46th precinct / population 128,200
These neighborhoods embody the best and worst of the Bronx: violence-torn streets and a leafy college campus. But even the most dangerous parts of this area have seen historic drops in crime, infusing it with a long-needed sense of hope.
Total crime in the 46th Precinct, which covers Morris Heights, Mount Hope, Fordham and Rose Hill, declined 80 percent in the 17 years from 1993 to 2010. Murder was down by 81 percent, from 64 to 12 instances in 2010, during this period, and robberies dropped by 80 percent, to 437 incidents from 2,132. Burglaries have plunged by an astounding 91 percent, to 208 from 2,364.
The dichotomy of the neighborhood is also reflected in its 2010 crime rankings . For property crimes, the area ranks sixth safest in the city, yet comes in a lowly 53rd in the rankings of violent crimes (murder, rape, felony assault and robbery) as a whole. Morris Heights and Mount Hope have some of the meanest reputations in the borough, and have been plagued by drugs and gangs, leading to a 24 percent increase in shooting incidents in 2010 from 2009, to 47 from 38.
Robberies were up 10 percent, to 437 from 396; and Morris Heights was where a group of gang members in 2010 allegedly tortured three men they believed to be gay.

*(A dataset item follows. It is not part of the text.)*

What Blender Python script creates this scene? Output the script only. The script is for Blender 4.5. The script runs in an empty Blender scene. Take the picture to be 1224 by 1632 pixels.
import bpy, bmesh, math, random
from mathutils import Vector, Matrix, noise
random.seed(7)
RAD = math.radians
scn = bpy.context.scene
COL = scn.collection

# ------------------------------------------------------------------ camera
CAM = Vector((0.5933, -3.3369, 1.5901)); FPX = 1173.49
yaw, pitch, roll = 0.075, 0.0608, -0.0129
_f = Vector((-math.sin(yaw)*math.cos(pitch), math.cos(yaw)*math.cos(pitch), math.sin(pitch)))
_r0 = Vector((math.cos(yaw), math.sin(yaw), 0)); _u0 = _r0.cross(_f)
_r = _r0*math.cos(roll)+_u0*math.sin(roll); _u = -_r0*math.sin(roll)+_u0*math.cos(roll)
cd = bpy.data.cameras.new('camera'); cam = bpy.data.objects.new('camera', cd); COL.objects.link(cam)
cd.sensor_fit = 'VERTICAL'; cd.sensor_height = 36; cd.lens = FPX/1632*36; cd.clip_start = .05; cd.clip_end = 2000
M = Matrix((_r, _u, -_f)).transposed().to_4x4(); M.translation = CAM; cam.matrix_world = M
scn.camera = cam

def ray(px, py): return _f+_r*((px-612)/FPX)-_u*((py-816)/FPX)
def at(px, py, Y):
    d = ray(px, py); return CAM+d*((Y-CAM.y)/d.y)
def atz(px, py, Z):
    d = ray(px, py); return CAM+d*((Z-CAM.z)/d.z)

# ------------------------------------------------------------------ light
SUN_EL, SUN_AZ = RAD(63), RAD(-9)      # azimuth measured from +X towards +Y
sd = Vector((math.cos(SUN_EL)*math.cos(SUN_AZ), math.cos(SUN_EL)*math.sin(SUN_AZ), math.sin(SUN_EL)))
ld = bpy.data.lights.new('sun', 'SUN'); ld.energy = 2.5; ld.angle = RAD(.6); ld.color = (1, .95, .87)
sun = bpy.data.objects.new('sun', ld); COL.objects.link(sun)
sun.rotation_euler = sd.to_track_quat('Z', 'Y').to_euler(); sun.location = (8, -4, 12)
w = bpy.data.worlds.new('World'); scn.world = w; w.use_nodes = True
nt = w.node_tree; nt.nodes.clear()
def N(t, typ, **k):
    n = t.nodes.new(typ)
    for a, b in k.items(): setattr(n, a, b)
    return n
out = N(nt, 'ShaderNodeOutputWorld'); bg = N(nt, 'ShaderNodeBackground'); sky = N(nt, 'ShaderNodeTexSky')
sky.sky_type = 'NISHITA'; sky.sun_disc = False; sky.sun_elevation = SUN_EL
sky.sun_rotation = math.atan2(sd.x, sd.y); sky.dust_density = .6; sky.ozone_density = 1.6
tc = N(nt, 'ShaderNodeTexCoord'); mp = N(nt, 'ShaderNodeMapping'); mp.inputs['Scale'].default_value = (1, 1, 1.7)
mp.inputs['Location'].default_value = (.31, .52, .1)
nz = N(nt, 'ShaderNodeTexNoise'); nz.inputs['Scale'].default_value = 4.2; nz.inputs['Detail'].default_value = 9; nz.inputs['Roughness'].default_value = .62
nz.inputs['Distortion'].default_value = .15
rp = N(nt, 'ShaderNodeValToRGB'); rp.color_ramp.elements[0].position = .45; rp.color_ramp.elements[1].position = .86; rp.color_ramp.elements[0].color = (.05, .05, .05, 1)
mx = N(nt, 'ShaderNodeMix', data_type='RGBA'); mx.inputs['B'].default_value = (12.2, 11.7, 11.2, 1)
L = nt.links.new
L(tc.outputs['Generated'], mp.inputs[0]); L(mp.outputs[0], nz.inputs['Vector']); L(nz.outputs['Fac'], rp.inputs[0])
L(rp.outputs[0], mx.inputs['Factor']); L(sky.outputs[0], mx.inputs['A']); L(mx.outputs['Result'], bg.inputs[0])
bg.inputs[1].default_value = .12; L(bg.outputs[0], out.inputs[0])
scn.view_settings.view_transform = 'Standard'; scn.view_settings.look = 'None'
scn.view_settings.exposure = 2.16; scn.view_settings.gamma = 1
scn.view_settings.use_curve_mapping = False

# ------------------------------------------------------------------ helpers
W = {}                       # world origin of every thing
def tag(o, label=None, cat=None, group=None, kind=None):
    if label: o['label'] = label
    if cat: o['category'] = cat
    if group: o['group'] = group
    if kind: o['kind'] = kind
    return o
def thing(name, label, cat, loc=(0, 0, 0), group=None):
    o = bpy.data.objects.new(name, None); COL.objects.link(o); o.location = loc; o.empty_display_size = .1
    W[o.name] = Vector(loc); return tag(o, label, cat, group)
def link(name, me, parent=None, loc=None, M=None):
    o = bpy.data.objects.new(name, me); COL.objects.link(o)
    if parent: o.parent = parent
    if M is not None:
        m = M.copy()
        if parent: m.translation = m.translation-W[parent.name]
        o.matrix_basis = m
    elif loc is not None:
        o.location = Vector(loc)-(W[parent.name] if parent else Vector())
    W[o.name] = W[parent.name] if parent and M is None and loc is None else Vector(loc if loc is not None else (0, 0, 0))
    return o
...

Still, the area's overall major crime rate was down 3 percent from 2009 to 2010, led by a 15 percent drop in grand larcenies to 296 from 349; a 6 percent drop in car thefts, to 131 from 139; and a 5 percent fall in felony assaults, to 409 from 432. Murders and rapes each dropped by one incident, and burglaries dipped 3 percent, from 215 to 208. Longtime residents credit the recent renovation of Roberto Clemente State Park as well as new housing developments. Fordham and Rose Hill, which boast Fordham University and the Fordham Road commercial strip, are considerably more calm.

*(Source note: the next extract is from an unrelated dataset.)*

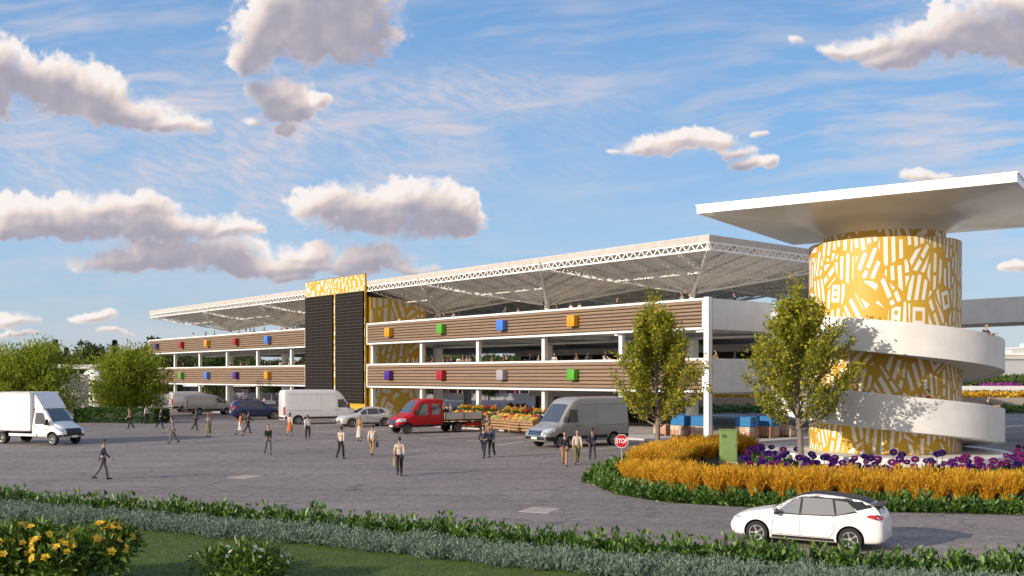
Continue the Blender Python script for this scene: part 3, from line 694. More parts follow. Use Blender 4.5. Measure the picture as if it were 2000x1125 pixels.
# ------------------------------------------------------------------ plants
def mesh_np(name, V, Fq, mats, mi=None, smooth=False):
    me = bpy.data.meshes.new(name); V = np.asarray(V, np.float32).reshape(-1, 3); Fq = np.asarray(Fq, np.int32); k = Fq.shape[1]
    me.vertices.add(len(V)); me.vertices.foreach_set('co', V.ravel()); me.loops.add(Fq.size); me.loops.foreach_set('vertex_index', Fq.ravel())
    me.polygons.add(len(Fq)); me.polygons.foreach_set('loop_start', np.arange(0, Fq.size, k, dtype=np.int32)); me.polygons.foreach_set('loop_total', np.full(len(Fq), k, np.int32))
    for m in (mats if isinstance(mats, (list, tuple)) else [mats]): me.materials.append(m)
    if mi is not None: me.polygons.foreach_set('material_index', np.asarray(mi, np.int32))
    if smooth: me.polygons.foreach_set('use_smooth', [True]*len(Fq))
    me.update(calc_edges=True); me.validate(); return me
def leaves(P, D, size, wid=0.45, seed=0, bend=0.25, jit=0.35):
    """folded six-point leaves at P pointing along D; returns verts, quads (two per leaf, one island)"""
    r = np.random.RandomState(seed); n = len(P); P = np.asarray(P); D = np.asarray(D, float)
    D = D + r.normal(0, jit, (n, 3)); D /= np.linalg.norm(D, axis=1, keepdims=True)+1e-9
    ref = r.normal(0, 1, (n, 3)); ref[:, 2] += 0.4; S = np.cross(D, ref); S /= np.linalg.norm(S, axis=1, keepdims=True)+1e-9
    Nn = np.cross(S, D); s = np.asarray(size).reshape(-1, 1)*np.ones((n, 1)); w = s*wid*0.5
    a = P; b = P+D*s*0.45-Nn*s*bend*0.15; c = P+D*s-Nn*s*bend*0.5
    l1 = P+D*s*0.42+S*w+Nn*w*0.35; r1 = P+D*s*0.42-S*w+Nn*w*0.35
    V = np.stack([a, l1, c, b, r1], 1).reshape(-1, 3); k = np.arange(n)*5
    Q = np.concatenate([np.stack([k, k+1, k+2, k+3], 1), np.stack([k, k+3, k+2, k+4], 1)])
    return V, Q
def blades(base, tip, w, seed=0, bend=None, seg=3):
    """narrow upright blades from base to tip"""
    r = np.random.RandomState(seed); n = len(base); base = np.asarray(base, float); tip = np.asarray(tip, float)
    a = r.rand(n)*2*np.pi; S = np.stack([np.cos(a), np.sin(a), np.zeros(n)], 1); w = np.asarray(w).reshape(-1, 1)*np.ones((n, 1))
    rows = []
    for i in range(seg+1):
        f = i/seg; p = base+(tip-base)*f; p = p + (np.stack([np.zeros(n), np.zeros(n), np.sin(f*np.pi)*np.linalg.norm(tip-base, axis=1)*0.06], 1))
        ww = w*(1-f)**0.6*0.5 if i < seg else w*0.04; rows += [p-S*ww, p+S*ww]
    V = np.stack(rows, 1).reshape(-1, 3); k = np.arange(n)*(2*(seg+1)); Q = np.concatenate([np.stack([k+2*i, k+2*i+1, k+2*i+3, k+2*i+2], 1) for i in range(seg)])
    return V, Q

LM_HEDGE = leafmat('hedge_leaf', [(0.025, 0.07, 0.014), (0.055, 0.13, 0.02), (0.11, 0.21, 0.03), (0.035, 0.10, 0.02), (0.19, 0.30, 0.045)], 0.25, 0.38, 0.45)
LM_SILV = leafmat('silver_leaf', [(0.13, 0.19, 0.14), (0.19, 0.26, 0.195), (0.25, 0.32, 0.24), (0.16, 0.23, 0.16)], 0.2, 0.6, 0.2)
LM_GOLD = leafmat('golden_grass_blade', [(0.66, 0.355, 0.022), (0.76, 0.44, 0.035), (0.55, 0.27, 0.016), (0.82, 0.53, 0.06), (0.44, 0.22, 0.016)], 0.35, 0.6, 0.2)
LM_TREE = leafmat('tree_leaf', [(0.15, 0.18, 0.012), (0.29, 0.31, 0.02), (0.44, 0.42, 0.03), (0.21, 0.25, 0.018), (0.58, 0.51, 0.045), (0.10, 0.13, 0.012)], 0.45, 0.5, 0.3)
LM_WILLOW = leafmat('willow_leaf', [(0.15, 0.21, 0.016), (0.26, 0.33, 0.024), (0.37, 0.40, 0.04), (0.19, 0.26, 0.02)], 0.35, 0.6, 0.2)
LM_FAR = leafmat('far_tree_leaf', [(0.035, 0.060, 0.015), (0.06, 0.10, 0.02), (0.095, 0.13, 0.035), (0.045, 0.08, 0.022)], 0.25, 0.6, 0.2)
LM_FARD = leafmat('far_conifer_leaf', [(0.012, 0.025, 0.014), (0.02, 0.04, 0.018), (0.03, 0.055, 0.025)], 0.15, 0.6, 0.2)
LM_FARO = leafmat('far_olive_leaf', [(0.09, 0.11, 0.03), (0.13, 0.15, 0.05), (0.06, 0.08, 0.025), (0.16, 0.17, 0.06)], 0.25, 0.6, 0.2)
LM_BUSH = leafmat('bush_leaf', [(0.045, 0.10, 0.014), (0.09, 0.17, 0.022), (0.16, 0.25, 0.035), (0.035, 0.075, 0.014)], 0.3, 0.4, 0.4)
M_STEM = mat('green_stem', (0.06, 0.11, 0.025), 0.6)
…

Rise in shooting incidents, 2009 to 2010
Drop in murders from 1993 to 2010
Photo: Getty/NY Daily News Archive
On Oct. 29, 1984, six NYPD officers were called to a Morris Heights apartment to help Housing Authority employees evict a tenant for failing to pay rent. The tenant, Eleanor Bumpurs, 66, had a history of mental instability and lived alone. When she refused to leave, the officers broke into the apartment to force her out. She met them holding a 10-inch kitchen knife, and after she knocked one policeman down, Officer Stephen Sullivan killed her with two blasts from a shotgun. Her death became a symbol, in the mind of the broader community, for the police's strong-arm tactics when interacting with racial minorities. Sullivan was acquitted, but the Bumpurs case led to changes in the way the police handle emotionally disturbed people. The city later paid her family $200,000 to settle a lawsuit.